Samia Gets Existential on Bloodless
The New York musician’s third album may also be her best. The writing is richly human and gladly vulnerable, fearlessly interrogating what makes up a self.

Every Samia album is a coming-of-age story. As per its title, 2020’s The Baby started at the beginning and, in sharp vignettes, she explored the formative moments of early adulthood: first loves, first experiences with grief, and panicking at the party. Her follow-up, 2023’s Honey, tracked her narrator’s people-pleasing tendencies as she grew older. But Bloodless is about a different kind of growing up, as Samia asks, “Who am I when I strip away all the ways that other people see me?” Or, as she fears by the album’s end, “Who was I when I bought these pants?” Bloodless is a relentless interrogation of what makes up a self. It’s her darkest, most existential, and most fearless album. It may also be her best.

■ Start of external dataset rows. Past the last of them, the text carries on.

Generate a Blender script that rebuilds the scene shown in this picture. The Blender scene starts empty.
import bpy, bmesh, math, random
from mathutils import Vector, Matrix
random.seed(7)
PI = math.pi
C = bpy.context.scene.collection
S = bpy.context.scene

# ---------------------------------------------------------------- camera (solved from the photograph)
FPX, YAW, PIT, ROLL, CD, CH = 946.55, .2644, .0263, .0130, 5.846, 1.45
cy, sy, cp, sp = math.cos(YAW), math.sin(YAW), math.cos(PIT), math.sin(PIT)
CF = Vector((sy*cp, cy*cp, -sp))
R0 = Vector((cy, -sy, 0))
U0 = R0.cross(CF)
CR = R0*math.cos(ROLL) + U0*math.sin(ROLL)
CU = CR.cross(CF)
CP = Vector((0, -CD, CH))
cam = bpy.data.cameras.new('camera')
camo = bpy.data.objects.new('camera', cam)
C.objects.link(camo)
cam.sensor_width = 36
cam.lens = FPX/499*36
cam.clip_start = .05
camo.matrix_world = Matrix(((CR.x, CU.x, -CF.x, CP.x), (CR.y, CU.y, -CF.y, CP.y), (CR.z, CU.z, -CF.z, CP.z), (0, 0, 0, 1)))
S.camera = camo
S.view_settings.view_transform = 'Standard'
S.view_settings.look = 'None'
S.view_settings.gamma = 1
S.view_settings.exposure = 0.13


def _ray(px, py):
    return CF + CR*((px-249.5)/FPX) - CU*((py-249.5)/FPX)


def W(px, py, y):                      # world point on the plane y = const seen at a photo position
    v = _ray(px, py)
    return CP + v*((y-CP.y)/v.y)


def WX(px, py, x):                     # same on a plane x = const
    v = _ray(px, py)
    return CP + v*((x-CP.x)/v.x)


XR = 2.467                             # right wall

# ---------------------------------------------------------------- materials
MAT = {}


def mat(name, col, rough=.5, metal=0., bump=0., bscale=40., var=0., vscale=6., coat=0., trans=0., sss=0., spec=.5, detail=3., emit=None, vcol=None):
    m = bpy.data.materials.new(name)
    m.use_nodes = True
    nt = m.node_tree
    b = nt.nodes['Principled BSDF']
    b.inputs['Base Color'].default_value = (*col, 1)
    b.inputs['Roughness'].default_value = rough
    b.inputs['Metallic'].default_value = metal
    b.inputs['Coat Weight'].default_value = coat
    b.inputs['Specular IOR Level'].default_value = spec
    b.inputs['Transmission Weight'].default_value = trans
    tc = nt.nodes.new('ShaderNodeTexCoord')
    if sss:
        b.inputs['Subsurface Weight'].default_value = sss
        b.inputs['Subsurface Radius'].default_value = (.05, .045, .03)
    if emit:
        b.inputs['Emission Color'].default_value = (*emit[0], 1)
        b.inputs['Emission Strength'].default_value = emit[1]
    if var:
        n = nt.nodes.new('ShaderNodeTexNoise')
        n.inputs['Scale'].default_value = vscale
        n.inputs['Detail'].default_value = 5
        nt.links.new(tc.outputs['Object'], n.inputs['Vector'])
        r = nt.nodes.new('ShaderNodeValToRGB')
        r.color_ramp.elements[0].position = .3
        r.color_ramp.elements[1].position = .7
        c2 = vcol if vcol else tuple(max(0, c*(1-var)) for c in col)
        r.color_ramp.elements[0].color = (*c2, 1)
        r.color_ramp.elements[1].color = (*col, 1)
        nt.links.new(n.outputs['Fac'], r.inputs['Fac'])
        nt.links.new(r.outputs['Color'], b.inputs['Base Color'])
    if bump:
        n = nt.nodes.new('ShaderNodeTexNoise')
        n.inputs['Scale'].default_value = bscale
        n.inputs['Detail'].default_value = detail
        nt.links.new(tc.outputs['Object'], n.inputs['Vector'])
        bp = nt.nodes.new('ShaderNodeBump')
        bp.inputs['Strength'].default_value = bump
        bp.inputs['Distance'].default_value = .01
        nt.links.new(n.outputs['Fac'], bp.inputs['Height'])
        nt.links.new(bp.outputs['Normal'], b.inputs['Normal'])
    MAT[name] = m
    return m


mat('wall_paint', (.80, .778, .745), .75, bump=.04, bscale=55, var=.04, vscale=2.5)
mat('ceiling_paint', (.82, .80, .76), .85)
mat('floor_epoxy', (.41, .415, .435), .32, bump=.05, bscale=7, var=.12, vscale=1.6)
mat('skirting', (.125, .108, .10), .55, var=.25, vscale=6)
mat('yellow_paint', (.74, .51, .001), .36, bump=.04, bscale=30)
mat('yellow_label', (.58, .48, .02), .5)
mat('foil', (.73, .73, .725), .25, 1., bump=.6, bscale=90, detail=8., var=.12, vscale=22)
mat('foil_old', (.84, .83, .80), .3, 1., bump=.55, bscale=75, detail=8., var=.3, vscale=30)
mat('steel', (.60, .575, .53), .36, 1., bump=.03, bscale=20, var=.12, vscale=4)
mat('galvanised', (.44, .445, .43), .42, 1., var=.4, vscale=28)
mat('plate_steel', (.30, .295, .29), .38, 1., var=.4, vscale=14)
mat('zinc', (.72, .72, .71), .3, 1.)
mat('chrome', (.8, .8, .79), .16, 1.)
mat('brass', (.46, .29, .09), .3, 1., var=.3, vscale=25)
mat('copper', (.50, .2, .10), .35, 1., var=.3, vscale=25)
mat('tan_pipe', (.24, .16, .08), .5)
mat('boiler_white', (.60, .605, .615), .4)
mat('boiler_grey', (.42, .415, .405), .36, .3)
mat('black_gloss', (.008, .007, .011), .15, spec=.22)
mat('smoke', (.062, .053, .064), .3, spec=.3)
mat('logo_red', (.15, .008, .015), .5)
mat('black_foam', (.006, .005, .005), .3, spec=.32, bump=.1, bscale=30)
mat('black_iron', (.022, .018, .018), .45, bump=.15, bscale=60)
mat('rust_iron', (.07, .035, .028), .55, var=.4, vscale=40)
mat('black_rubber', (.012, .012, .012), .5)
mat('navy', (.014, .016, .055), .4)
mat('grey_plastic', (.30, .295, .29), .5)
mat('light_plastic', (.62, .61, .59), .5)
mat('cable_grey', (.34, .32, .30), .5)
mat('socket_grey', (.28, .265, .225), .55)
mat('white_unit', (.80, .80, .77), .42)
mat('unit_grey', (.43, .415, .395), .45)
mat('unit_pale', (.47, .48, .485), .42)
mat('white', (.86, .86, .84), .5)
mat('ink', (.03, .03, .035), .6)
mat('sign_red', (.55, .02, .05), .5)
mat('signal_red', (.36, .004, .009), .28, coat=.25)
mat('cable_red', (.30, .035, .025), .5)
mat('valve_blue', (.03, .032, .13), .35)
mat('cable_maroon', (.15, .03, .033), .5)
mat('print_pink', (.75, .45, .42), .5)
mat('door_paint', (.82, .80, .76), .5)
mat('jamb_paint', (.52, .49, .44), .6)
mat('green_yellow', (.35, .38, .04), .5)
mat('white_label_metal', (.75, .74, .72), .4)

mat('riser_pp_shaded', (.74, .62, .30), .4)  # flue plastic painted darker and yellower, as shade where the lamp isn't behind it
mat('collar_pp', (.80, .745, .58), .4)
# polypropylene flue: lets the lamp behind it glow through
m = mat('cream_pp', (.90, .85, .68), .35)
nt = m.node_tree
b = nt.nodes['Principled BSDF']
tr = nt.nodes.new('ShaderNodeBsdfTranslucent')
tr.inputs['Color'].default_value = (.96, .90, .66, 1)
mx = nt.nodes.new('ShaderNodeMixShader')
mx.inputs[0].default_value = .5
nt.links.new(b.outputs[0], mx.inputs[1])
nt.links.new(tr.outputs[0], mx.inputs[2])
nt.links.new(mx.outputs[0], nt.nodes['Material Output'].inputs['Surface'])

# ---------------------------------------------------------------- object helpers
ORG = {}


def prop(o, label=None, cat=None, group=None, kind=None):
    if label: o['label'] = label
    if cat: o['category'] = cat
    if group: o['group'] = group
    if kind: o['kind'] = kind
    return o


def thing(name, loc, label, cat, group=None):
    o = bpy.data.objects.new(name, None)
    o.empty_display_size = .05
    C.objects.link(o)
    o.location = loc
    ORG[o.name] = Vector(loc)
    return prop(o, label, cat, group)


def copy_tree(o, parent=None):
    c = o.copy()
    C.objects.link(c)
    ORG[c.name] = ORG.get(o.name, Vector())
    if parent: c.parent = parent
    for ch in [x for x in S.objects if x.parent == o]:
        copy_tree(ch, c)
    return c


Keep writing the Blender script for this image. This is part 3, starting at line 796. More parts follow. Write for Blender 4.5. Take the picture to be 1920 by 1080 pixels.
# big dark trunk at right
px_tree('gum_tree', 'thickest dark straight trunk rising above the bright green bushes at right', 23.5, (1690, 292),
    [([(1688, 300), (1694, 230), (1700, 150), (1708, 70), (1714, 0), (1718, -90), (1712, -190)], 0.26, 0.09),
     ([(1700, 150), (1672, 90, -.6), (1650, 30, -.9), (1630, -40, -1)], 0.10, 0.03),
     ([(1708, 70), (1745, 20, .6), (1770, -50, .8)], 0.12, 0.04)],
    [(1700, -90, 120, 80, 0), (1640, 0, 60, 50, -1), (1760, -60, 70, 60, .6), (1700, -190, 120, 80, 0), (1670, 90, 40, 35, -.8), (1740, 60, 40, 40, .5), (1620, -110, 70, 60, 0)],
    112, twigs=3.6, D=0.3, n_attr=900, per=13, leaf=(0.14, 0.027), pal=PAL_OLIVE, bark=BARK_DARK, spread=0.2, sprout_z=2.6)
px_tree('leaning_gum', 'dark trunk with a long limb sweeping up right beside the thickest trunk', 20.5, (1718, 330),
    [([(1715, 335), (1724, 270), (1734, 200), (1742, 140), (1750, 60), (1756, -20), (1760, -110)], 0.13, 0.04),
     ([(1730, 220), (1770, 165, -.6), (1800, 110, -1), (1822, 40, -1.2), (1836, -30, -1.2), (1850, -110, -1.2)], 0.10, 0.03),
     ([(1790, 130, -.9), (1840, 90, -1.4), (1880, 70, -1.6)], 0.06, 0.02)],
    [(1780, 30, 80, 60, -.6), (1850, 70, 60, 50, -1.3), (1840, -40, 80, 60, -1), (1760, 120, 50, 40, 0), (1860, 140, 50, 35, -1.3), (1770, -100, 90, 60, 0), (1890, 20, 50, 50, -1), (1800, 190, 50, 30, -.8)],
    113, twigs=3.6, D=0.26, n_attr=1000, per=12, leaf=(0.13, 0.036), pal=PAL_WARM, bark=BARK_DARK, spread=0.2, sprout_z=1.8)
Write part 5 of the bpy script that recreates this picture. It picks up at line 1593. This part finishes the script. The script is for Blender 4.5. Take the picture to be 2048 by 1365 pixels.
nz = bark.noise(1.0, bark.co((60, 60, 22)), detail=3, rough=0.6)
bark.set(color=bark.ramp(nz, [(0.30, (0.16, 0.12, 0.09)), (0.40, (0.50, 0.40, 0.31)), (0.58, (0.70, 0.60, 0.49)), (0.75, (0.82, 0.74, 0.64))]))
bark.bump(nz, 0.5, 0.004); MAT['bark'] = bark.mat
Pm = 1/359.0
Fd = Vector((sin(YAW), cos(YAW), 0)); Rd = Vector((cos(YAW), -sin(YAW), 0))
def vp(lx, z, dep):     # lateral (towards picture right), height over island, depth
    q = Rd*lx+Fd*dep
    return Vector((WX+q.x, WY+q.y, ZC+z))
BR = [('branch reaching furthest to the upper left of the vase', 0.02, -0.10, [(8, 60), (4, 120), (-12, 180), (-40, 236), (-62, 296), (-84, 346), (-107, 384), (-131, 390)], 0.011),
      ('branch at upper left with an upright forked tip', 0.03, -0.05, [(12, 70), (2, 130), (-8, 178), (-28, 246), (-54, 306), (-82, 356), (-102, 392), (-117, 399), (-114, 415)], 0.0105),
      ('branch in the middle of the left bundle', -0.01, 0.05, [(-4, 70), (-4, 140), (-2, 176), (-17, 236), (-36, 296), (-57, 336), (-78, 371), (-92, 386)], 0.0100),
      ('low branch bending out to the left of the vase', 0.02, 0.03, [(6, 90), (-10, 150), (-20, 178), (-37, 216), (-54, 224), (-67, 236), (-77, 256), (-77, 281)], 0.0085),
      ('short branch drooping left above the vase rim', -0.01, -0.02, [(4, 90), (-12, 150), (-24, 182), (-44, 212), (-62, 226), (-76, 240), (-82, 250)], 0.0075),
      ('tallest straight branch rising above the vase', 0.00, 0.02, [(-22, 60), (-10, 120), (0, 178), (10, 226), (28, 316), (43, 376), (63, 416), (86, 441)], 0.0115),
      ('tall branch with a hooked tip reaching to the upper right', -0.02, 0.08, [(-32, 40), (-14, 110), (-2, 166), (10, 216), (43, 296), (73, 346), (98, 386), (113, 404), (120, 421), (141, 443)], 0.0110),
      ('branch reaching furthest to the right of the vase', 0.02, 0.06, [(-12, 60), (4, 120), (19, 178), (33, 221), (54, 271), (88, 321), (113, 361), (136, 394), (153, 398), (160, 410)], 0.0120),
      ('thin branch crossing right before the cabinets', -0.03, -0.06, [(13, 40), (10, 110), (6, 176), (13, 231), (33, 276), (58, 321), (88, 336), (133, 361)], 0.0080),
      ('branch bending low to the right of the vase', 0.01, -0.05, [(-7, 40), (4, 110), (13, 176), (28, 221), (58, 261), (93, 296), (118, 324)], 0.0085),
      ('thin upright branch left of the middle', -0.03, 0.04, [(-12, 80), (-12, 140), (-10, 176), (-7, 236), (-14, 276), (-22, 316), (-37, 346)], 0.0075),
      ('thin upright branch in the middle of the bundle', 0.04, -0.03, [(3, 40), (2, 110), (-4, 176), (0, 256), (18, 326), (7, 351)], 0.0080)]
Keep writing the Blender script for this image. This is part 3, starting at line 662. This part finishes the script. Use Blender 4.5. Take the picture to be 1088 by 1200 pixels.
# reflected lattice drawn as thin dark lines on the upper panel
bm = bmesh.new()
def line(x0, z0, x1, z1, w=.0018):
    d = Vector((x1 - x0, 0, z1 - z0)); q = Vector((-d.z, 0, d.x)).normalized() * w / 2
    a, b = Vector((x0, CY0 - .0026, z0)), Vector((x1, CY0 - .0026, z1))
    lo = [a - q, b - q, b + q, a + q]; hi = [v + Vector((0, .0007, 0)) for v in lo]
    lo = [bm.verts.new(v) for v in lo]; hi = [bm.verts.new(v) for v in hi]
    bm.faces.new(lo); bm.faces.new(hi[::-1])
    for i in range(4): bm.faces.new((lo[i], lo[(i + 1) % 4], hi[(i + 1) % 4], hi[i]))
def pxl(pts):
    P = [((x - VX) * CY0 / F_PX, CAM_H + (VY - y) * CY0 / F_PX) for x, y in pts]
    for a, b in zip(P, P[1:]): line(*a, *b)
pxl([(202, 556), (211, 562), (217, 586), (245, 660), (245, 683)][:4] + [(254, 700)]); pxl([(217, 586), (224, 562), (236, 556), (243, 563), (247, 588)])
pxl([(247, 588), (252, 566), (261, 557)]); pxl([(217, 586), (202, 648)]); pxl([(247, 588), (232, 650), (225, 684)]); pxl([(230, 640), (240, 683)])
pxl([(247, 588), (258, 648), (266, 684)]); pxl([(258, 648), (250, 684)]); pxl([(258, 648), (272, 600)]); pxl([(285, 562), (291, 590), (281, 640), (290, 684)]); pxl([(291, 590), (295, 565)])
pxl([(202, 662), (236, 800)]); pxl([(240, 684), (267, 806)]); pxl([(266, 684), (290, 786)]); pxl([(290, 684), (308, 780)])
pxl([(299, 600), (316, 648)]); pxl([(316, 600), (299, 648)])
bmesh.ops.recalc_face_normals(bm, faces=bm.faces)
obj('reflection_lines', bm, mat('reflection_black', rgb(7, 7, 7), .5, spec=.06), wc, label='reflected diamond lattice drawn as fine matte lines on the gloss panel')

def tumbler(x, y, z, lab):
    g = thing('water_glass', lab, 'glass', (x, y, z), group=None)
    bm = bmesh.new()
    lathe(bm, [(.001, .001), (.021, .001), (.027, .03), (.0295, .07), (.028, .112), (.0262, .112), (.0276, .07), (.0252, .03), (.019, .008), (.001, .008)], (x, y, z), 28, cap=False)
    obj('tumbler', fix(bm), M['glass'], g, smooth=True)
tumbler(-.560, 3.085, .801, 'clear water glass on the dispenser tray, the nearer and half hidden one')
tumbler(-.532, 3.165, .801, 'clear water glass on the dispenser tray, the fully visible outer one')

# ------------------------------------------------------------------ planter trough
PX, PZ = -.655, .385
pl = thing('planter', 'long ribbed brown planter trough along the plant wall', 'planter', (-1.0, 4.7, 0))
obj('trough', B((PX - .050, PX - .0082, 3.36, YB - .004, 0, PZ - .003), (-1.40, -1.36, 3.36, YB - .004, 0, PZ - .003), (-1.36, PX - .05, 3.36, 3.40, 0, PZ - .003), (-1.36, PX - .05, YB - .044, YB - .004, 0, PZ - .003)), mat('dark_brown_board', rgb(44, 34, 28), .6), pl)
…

After the 15-second “Biscuits Intro,” the album properly begins in “Bovine Excision,” a masterful supercut of being twenty-something in the 2020s. There’s the friend who flirts with the bartender, night swims, time spent parked in driveways, snacking on lime-flavored Lay’s. Samia’s thoughts interject these scenes; she decides what kind of person she is in each moment. “I wanna be untouchable, I wanna be impossible,” she repeats, before changing her mind later on. By the track’s end, Samia is “drained bloodless.” (The titular bovine excision is a mysterious death of an animal where the corpse has no blood.) She harmonizes with herself over that final lyric, and the high notes are clear and realized: A bovine excision might be happening to herself, and if it is, who can a person be without blood, without a sense of who they are?
Samia spends Bloodless prodding at that question, armed with gender theory (she’s been reading a lot of Judith Butler), fierce vulnerability, and her usual trio of collaborators: Caleb Wright, Jake Luppen, and Raffaella. The songs span relationships, friendships, pool parties, carousel rides, and backyard hangouts, but they all return to the idea of “bloodlessness”—an emptiness that occurs when your sense of self is determined by the way you’re perceived, especially by men. The writing is richly human and gladly vulnerable. On “Dare,” there are obfuscated references to sex (“I felt the current of your dare”) and failures in communication, concluding in one of Samia’s truest letters: “I can’t stop crossing the line, and you can’t stop trying to keep me on the other side. If only you could read my mind.” She finds relief in being “the second craziest person in the room.” “Sacred” allows her to reconcile with the eschewed affections of a man who won’t “love [her] like [he] hates her now.”